More than 18,000 southerners are stuck in Renk, the first southern port on the White Nile after Kosti, the United Nations said on Monday.
One big obstacle is that many are bringing with them their entire household belongings and even, as in Lodo’s case, the branches and corrugated iron they used to build their slum homes.
"Twenty-six river barges now left of which 15 were loaded only with luggage and nine with passengers," said Mohammed Abdul Raziq, a senior northern relief official working in the camp.
"If it hadn’t been for the luggage it would have been possible to transport all the returnees," he said, speaking as a truck from Kosti town prepared to distribute water in the camp.

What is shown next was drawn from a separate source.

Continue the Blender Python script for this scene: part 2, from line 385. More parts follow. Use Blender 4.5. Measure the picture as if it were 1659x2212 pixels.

But for poor southerners like 34-year-old Charles Nelson, leaving behind furniture is out of question.
"It’s impossible, nobody can leave his luggage behind," he said, sitting with his family in front of a tent they live in.
With nothing to do, a group of young men nearby play dominoes at a plastic table, their main activity for months.
"It’s the unemployment that makes us play dominoes," said Yaqoub Agolav, who also came from Khartoum. "If we go to the south we will find work, but we have been here for three months unable to go to the south and we don’t know why."